So I’m jumping on the blog-bandwagon. I figured that for the next year while I’m out of the country in Bangladesh, instead of bothering people with a flood of impersonal mass emails, I would post it all in a one of these hip and trendy blog thingies, so that those interested could read about my life as they pleased. I have an affinity towards digression and half of what I write will probably be more like journal entries for myself to reread one day than anything else... but enjoy...

Monday, November 28, 2005

Ahhh... the Taj

Went with Sharon for one night to Agra... and yes, the Taj Mahal certainly lived up to it's hype. Enjoyed it even though I was sick and feverish... Everyone should know the endearing story of the Taj. The inside of the Taj is the most beautiful part, the obscenely intricate marble gate surrounding the tombs, that of the 22 years of building the Taj, itself I think took 10 years... but pictures are not allowed to be taken inside.

Took a Friday night train down there from Delhi. Got up early on Saturday and was at the Taj by 6am, to see it in the morning light. Then went to a couple other places, including "Baby Taj" and the Red Fort, learned a bunch about Mughal history from a great tour guide we were with all day. I've decided to name my first born Akbar.

The Taj is amazing... my father drew an analogy with the Grand Canyon - you've got to see it to believe it, type thing.

We stayed in a gorgeous hotel called the Taj View Hotel that lived up to its name.

View from Taj View Hotel room

Mosque on side of Taj

Reflection in Pool

I swear I'm the first person to ever come up with this idea for a shot...
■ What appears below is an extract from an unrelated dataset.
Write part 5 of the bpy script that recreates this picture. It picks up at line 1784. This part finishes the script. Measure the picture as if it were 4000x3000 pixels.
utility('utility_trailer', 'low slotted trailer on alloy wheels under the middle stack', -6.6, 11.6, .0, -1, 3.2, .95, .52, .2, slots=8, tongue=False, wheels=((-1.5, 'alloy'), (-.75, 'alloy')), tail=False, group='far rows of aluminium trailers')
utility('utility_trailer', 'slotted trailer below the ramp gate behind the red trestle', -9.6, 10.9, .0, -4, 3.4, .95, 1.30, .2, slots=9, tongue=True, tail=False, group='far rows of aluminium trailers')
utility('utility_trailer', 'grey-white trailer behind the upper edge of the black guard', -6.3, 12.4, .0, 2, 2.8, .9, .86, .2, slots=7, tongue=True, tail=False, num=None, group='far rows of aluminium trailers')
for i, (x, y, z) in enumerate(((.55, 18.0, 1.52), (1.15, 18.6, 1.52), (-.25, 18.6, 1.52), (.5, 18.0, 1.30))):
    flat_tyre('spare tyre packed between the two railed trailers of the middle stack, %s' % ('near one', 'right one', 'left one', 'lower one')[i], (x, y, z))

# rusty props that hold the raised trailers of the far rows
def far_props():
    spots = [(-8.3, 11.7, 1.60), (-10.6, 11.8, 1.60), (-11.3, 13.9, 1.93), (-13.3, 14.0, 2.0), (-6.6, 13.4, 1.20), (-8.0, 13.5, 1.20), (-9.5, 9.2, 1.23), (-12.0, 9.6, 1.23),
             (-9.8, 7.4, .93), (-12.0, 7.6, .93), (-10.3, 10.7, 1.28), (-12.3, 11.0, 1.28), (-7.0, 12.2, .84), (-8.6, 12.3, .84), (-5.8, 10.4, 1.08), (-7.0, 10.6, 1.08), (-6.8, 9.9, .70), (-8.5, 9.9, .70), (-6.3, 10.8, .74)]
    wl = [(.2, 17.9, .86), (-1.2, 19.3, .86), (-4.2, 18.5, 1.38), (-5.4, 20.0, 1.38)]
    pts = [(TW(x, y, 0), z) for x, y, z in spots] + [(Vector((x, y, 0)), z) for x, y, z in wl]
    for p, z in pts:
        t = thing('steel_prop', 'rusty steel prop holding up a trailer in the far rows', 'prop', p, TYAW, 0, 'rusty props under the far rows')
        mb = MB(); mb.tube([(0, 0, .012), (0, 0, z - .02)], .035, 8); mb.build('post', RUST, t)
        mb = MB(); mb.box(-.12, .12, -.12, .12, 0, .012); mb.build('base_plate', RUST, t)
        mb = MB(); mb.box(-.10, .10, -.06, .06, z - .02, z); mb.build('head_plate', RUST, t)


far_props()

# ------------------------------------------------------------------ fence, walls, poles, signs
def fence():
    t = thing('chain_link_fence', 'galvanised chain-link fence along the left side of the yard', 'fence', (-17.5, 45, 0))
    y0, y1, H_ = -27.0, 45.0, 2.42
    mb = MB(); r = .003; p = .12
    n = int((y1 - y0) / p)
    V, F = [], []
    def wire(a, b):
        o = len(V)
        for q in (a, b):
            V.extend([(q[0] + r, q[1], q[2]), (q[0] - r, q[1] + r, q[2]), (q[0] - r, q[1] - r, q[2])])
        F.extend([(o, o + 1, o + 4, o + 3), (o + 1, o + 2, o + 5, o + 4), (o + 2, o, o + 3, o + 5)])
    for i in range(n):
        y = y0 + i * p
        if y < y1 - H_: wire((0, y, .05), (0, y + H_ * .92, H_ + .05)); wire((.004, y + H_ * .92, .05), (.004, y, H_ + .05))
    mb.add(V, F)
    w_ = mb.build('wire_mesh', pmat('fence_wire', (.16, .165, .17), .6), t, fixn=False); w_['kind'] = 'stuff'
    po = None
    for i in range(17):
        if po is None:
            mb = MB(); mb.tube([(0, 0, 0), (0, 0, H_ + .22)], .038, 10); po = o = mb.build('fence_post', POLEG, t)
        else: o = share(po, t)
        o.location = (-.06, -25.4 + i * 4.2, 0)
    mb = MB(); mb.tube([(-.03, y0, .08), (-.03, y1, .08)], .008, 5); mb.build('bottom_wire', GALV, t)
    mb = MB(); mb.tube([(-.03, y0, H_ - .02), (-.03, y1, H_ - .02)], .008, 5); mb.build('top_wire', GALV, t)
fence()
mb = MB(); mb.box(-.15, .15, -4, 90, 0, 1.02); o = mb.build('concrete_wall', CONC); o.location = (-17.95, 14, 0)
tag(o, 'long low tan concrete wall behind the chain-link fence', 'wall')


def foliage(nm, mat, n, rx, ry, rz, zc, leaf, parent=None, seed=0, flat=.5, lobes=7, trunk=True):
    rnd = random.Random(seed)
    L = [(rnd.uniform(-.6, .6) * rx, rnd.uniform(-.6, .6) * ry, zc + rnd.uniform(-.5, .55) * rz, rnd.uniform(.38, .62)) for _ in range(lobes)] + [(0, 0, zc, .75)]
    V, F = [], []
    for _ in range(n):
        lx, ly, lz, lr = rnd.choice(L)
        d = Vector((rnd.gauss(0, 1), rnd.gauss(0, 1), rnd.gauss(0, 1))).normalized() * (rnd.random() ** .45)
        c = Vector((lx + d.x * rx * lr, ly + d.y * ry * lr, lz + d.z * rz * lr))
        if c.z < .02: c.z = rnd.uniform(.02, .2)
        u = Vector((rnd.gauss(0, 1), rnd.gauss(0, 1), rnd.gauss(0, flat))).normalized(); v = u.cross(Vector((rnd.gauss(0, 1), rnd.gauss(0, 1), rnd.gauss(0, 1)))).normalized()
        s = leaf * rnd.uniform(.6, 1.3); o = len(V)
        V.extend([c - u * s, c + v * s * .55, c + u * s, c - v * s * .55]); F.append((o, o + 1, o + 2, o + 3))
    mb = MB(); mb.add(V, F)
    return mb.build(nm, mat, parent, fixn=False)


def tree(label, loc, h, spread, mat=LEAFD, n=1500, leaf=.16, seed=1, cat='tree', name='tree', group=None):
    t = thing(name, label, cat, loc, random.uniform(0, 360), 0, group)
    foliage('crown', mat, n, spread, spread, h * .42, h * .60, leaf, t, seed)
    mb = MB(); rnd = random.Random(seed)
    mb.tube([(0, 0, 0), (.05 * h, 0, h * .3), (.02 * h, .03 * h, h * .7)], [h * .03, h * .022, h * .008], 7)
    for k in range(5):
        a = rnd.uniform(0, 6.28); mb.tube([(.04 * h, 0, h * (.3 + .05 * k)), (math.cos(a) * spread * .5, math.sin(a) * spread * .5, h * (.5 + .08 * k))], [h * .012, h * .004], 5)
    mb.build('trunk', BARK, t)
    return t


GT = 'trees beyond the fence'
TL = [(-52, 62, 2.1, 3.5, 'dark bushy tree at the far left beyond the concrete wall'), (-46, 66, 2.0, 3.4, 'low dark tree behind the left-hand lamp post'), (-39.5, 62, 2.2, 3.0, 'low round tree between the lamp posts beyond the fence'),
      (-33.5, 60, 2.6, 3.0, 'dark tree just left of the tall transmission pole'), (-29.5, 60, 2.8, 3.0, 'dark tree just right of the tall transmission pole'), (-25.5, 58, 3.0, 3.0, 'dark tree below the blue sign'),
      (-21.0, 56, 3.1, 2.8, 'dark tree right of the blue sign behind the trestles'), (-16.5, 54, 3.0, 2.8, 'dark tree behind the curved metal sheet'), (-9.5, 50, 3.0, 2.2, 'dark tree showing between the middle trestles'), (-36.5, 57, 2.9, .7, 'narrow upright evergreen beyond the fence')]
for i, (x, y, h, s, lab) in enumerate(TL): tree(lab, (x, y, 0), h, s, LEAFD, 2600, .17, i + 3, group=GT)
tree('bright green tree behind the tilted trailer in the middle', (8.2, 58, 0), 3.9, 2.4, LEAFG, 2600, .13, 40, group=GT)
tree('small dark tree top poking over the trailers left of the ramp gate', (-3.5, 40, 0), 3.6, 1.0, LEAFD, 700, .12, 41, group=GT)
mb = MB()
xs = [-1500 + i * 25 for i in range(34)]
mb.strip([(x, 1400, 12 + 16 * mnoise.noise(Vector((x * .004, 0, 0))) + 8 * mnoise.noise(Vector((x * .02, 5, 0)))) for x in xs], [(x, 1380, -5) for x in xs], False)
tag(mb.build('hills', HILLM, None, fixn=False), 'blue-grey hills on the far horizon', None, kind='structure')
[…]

View from the Taj back towards the entrance

No powered vehicles are allowed anywhere near the Taj (I think to avoid sut from discoloring the marble). So the lawns are cut by ox-pulled mowers.

Lawnmower

You often feel like a movie star when you go to places like this. Strangers always want to take pictures with you... interesting...

Friendly folk

Backside of Taj from across the River Yamuna

Baby Taj

Apparantly the decendents or the original artisans who worked on the intricate marble and semi-precious stone work have continued this tradition, and the Indian government subsidizes their work to make sure they sure they stay in business. We got to see some of these "orginal descendants" doing what they do.

Of course like everything else in world it turned into a marketing scheme to encourage you to buy $6000 marble tables and chess boards...

Marble and Semi-Precious Stong Artisans

The Agra Red Fort

At the Red Fort we got to go into this secret chamber (apparently forbidden to the public until you bribe the guard) with lots of tiny mirrors all over the wall and ceilings. The King would have his mistresses dance with candles in their hands in this room. We were actually lucky enough to have a re-enactment of this mistress dancing act by one of these ... ummm "unisex" guards (claiming himself to be neither man nor woman) only too happy to frolic and prance around in the dark holding candles!